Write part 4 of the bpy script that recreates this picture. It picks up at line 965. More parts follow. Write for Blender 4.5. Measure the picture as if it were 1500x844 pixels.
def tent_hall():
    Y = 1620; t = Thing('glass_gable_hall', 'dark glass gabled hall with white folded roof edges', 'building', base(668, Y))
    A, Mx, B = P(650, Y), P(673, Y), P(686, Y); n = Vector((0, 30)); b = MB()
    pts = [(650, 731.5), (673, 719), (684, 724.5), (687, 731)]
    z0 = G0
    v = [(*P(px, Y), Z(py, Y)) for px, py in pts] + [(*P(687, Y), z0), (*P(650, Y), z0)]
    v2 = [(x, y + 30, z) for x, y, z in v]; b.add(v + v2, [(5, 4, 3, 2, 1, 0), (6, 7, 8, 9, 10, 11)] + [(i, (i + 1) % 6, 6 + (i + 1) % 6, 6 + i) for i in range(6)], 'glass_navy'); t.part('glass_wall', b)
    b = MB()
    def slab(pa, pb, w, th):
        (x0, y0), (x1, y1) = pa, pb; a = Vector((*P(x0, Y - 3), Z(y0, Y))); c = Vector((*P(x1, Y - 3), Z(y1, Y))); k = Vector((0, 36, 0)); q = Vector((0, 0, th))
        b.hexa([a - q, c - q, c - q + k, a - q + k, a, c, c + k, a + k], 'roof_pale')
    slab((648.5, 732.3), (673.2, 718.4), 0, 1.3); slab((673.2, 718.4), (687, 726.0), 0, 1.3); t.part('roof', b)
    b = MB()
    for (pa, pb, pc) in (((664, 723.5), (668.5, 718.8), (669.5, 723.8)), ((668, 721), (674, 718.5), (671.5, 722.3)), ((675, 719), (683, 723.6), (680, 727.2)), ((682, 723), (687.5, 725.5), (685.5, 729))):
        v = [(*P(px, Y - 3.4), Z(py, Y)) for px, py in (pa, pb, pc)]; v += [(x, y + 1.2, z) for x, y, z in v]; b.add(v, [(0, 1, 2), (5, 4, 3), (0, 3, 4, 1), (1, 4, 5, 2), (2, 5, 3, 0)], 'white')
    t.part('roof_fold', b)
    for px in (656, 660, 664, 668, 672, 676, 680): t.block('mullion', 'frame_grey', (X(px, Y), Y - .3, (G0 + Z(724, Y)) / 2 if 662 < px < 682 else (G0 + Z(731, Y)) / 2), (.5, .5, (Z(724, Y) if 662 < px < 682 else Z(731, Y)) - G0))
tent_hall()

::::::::

* [THE EXERCISE]: Word for word, quote all of the data above.

* [EXERCISE RESPONSE]:
Write part 4 of the bpy script that recreates this picture. It picks up at line 965. More parts follow. Write for Blender 4.5. Measure the picture as if it were 1500x844 pixels.
def tent_hall():
    Y = 1620; t = Thing('glass_gable_hall', 'dark glass gabled hall with white folded roof edges', 'building', base(668, Y))
    A, Mx, B = P(650, Y), P(673, Y), P(686, Y); n = Vector((0, 30)); b = MB()
    pts = [(650, 731.5), (673, 719), (684, 724.5), (687, 731)]
    z0 = G0
    v = [(*P(px, Y), Z(py, Y)) for px, py in pts] + [(*P(687, Y), z0), (*P(650, Y), z0)]
    v2 = [(x, y + 30, z) for x, y, z in v]; b.add(v + v2, [(5, 4, 3, 2, 1, 0), (6, 7, 8, 9, 10, 11)] + [(i, (i + 1) % 6, 6 + (i + 1) % 6, 6 + i) for i in range(6)], 'glass_navy'); t.part('glass_wall', b)
    b = MB()
    def slab(pa, pb, w, th):
        (x0, y0), (x1, y1) = pa, pb; a = Vector((*P(x0, Y - 3), Z(y0, Y))); c = Vector((*P(x1, Y - 3), Z(y1, Y))); k = Vector((0, 36, 0)); q = Vector((0, 0, th))
        b.hexa([a - q, c - q, c - q + k, a - q + k, a, c, c + k, a + k], 'roof_pale')
    slab((648.5, 732.3), (673.2, 718.4), 0, 1.3); slab((673.2, 718.4), (687, 726.0), 0, 1.3); t.part('roof', b)
    b = MB()
    for (pa, pb, pc) in (((664, 723.5), (668.5, 718.8), (669.5, 723.8)), ((668, 721), (674, 718.5), (671.5, 722.3)), ((675, 719), (683, 723.6), (680, 727.2)), ((682, 723), (687.5, 725.5), (685.5, 729))):
        v = [(*P(px, Y - 3.4), Z(py, Y)) for px, py in (pa, pb, pc)]; v += [(x, y + 1.2, z) for x, y, z in v]; b.add(v, [(0, 1, 2), (5, 4, 3), (0, 3, 4, 1), (1, 4, 5, 2), (2, 5, 3, 0)], 'white')
    t.part('roof_fold', b)
    for px in (656, 660, 664, 668, 672, 676, 680): t.block('mullion', 'frame_grey', (X(px, Y), Y - .3, (G0 + Z(724, Y)) / 2 if 662 < px < 682 else (G0 + Z(731, Y)) / 2), (.5, .5, (Z(724, Y) if 662 < px < 682 else Z(731, Y)) - G0))
tent_hall()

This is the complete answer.